McCully wouldn't be the first minister after a change of government to have a deep mistrust of officials. Helen Clark's Government in its first term was so mistrustful that Finance Minister Michael Cullen wouldn't even have a Treasury official seconded to his office.

McCully is not only outspoken and impatient, if the ministry isn't doing what he wants he will sometimes resort to doing it himself. Agricultural diplomacy - helping developing countries like Afghanistan or in the Asia/Pacific region to develop their own food security - is a case in point. It is not something New Zealand agriculture has engaged in much, despite having so much expertise.

"I had tried to get the aid function [the International Development Group] to engage with the sector and it wasn't happening so I thought I should lead it myself," McCully told the Weekend Herald. "It has proven to be very productive."

In this case he has been forgiving of his officials.

"The ministry has responded incredibly positively to the process. Some of the officials involved have now become much more actively engaged with people in that sector, probably most of whom they hadn't met. That's extremely healthy."

A work programme is under way, proposals are emerging and discussions are now going on between the officials and the sector, allowing McCully to butt out.

It has been a difficult couple of years for the ministry, having change foisted upon it. It managed to avoid the restructuring most of the public service underwent in the reforms of late 1980s and early 1990s, and its culture remained intact. The hierarchical structure meant good things like promotions came to those who waited, and waited and waited.

One of the most contentious changes has been the unapologetic change in aid emphasis from poverty alleviation to sustainable economic development, or as McCully has put it, giving a hand-up, rather than a hand-out. In practical terms that means more emphasis on things like wharves, airstrips, shipping, and sewerage, and abolishing the semi-autonomous aid agency that was an Alliance initiative in its coalition with Labour. "There is a very strong focus on big things that will make a difference to people's lives," says McCully.

Former diplomat and trade negotiator Charles Finny knows the culture of the ministry inside out: he was raised the son of a diplomat and became one himself until 2004. He backs McCully's drive for for change.

"A lot of the conventions you see in diplomacy today were agreed at the Congress of Vienna of 1815 and the world has changed considerably," says Finny.

Only in the past year or twowere most staff allowed desktop internet access which most other workplaces regarded as essential to productivity. "To me [it ] is just mind-boggling because if any entity needs to know what is going on quickly around the world it is MFat."

The reason was that the ministry had been "paranoid" about security when only about 5 per cent of its work needed to be secure.

In the area of aid, says Finny, two sets of foreign policy were developing, those of MFat and those of NZ Aid.

MFat was a sitting target for McCully who, in Opposition, made his reputation on his forensic assessments of various organisations and power structures. He made good use of his time as Opposition spokesman on foreign affairs working out his plan.

When respected secretary Simon Murdoch retired, McCully wasted no time in approving change specialist John Allen, formerly of NZ Post, for the top job and ending the autonomy of the aid agency.

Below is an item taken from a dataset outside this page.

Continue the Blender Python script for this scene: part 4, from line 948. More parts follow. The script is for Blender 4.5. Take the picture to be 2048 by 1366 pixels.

The squeezing of budgets in the wake of the global financial crisis added greater impetus for the ministry to become more efficient. But had the crisis not happened, the ministry would still have been in for an upheaval.

The most jaw-dropping challenge to the ministry by McCully occurred in April this year when he put a job advertisement in the paper for the next High Commissioner to the tiny Pacific state of Kiribati. In a speech a short time later he gave notice that heads of mission roles (ambassadors and high commissioners to Commonwealth countries) "are not the exclusive preserve of the staff of the Ministry of Foreign Affairs".

"We are testing the market," he said.

The speech and the job advert spelled out in no uncertain terms that the natural order at the ministry had come to an end.

He also said at the time that he and Allen intended to reach down into the middle ranks of the ministry to promote younger talented people - evidenced by the appointment of 42-year-old Vangelis Vitalis as ambassador to the European Commission in Brussels.

If nothing else it was a public slap to the Foreign Service Association, the diplomats' union, which had written to him concerned at the appointment of Martyn Dunne, a former General and Customs service chief, to Canberra.

The appointment of Allen, an outsider, came as a shock to the senior levels at the ministry. They are getting over it. He is the sort of change manager who likes to do things by the change management book - set up visions, strategies and plans and aim to take the staff with him. He doesn't take the "change or be damned" approach of McCully.

He has appointed former new Zealand Institute director David Skilling as his senior adviser, strategy, and former World Bank development specialist Amanda Ellis to head the aid group with the ministry.

Despite the demands of a reforming minister, however, there is no suggestion that Allen and McCully have anything other than a fully functioning working relationship. Allen can handle McCully's frustration with the speed of change. He can handle the minister's criticism aimed at the ministry and may even see it as adding muscle to his change programme.

Labour Foreign Affairs spokeswoman Maryan Street has nothing but praise for Allen's abilities but she is appalled by McCully's approach.

"I don't approve of this tactic of appointing people into positions or reaching down into the organisation and fingering people for positions," she said from South America. "That will inevitably destroy morale.

"I think he is meddling in the appointments process and I don't think it is healthy."

"What does cause me particular concern is the contempt that Murray McCully seems to hold capable public servants in. It's a popular drum to beat and that's all it seems to me to be.

"There's no real analysis going on in McCully's approach to trimming MFat. It is simply an ideological blindspot that he's got about the public service and he wants to run things his way with his people.

McCully says he and Allen have an "extremely good" working relationship. He acknowledges he has been "fairly forthright" about the configuration of diplomatic posts around the globe.

"But I've got a huge respect for the ministry and it has got some incredibly smart people who taxpayers have invested a lot of money in, particularly those who have got language skills, and I don't think we look after many of those people well enough, particularly some of the younger people who need to see more opportunities more quickly."

McCully makes no apology for his changes to the aid programme and the way he has fought opponents.

"I acknowledge that some people from the other side of politics who are engaged in the aid community would not share my ambition for the aid function of the ministry. But at the end of the day its the public's money, not theirs."

And the minister says the best reception he has had for the changes have come from Pacific leaders themselves.

"They could hardly have been more enthusiastic."

As for taking a close interest in the appointments of ambassadors and high commissioners, again he makes no apology. "That's my job."